SiriusXM-Stitcher Deal Won’t Scare Podcast Market Leaders (For Now)

That’s what’s suggested by the WSJ, which on Monday reported that SiriusXM is near a deal to purchase podcast business Stitcher from its parent E.W. Scripps for about $300 million. The Information had reported Stitcher was seeking a buyer a few weeks ago, with Spotify being named as a potential suitor.  

Should the deal go through, Sirius would get decent firepower to boost its podcast operation, which consists of Pandora’s ongoing podcast push but also the podcasts that still air on SiriusXM. 

Stitcher is the Scripps-owned entity that houses Midroll, a big podcast ad network (it reps over 300 shows downloaded over 150 million times), and Earwolf, a popular comedy podcast network with a roster of shows including “Conan O’Brien Needs a Friend.” In June 2020, 18 out of the top 100 podcasts were Stitcher originals, according to investment bank B. Riley FBR.

And Stitcher also runs its eponymous podcast app, which offers free ad-supported shows and a $4.99/month paid tier with exclusive content. 

While this Stitcher portfolio presents opportunities for Sirius to extend the reach of podcast ad campaigns and exclusive podcasts (like those coming from the Marvel deal), keep in mind the deal won’t immediately turn Sirius into some sort of podcasting giant, at least by measure of podcast listeners. 

Stitcher is no newbie in the podcast space, but it’s probably not the app that most casual podcast listeners flock to when they first start listening to podcasts. Apple Podcasts and Spotify accounted for over 70% of podcast listening as of Sep. 2019, while this figure was 2.3% for Stitcher, according to Libsyn. 

Sure, that was almost a year ago, though Stitcher likely hasn’t shedded challenger status since then: Stitcher currently controls a “low-single-digit” percentage of U.S. Podcast listening with roughly 8M registered users, B. Riley FBR reported in a July note. 
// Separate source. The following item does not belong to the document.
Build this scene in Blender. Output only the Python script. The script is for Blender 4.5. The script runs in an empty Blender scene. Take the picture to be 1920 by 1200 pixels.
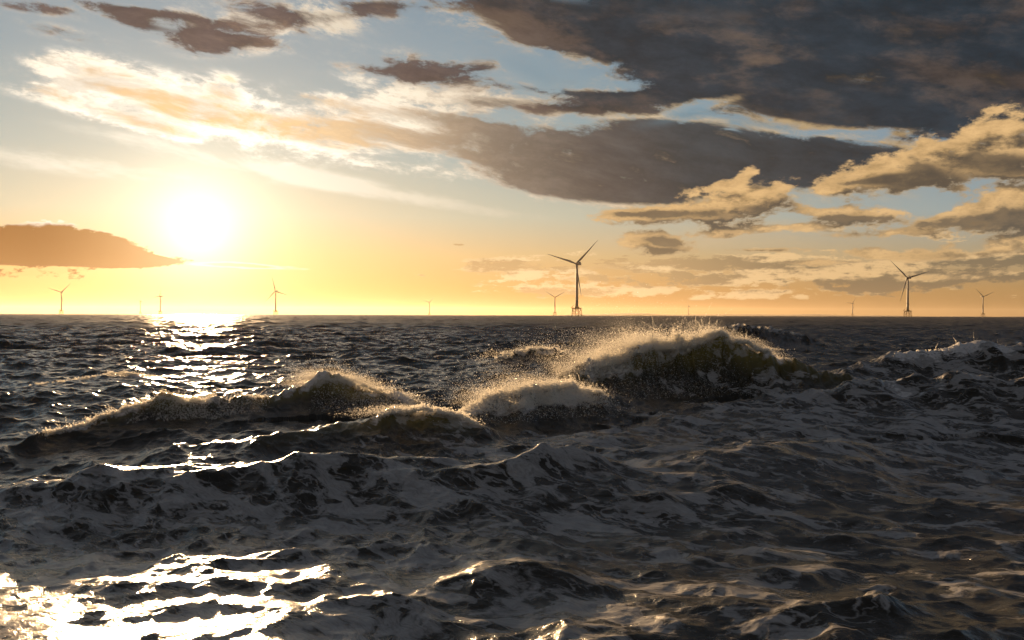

Additionally, while Stitcher controls a big podcast advertising operation with Midroll, its revenue streams are relatively small when compared to those of Sirius’. Stitcher generated $17.1 million revenue in Q1 ‘20, while Pandora generated nearly $369 million. 

And Sirius can’t bank on Stitcher’s subscription business generating a substantial amount of revenue as podcasts become more popular either: 80% of U.S. Adult podcast listeners that never paid for a podcast before in June said they were “unlikely” or “very unlikely” to pay or donate to listen to a podcast over the next year, according to exclusive data from YouGov provided to VIP. 

It’s not like the purchase was a misstep for SiriusXM, which has long been trying to become more prominent in the podcast space with Pandora. There is potential cohesion between its podcast operation and Stitcher’s; it’s just a matter of figuring out where is best to merge operations without confusing consumers and advertisers of all the various moving parts now Sirius-owned. 

SiriusXM was available to scoop up Stitcher at the right time from Scripps, which was looking to be in a better position to service its debt load increased by its TV station purchases in 2019. As HotPod author Nick Quah recently suggested, the Stitcher acquisition for Sirius might be viewed as a “deal now, figure it out later” kind of move.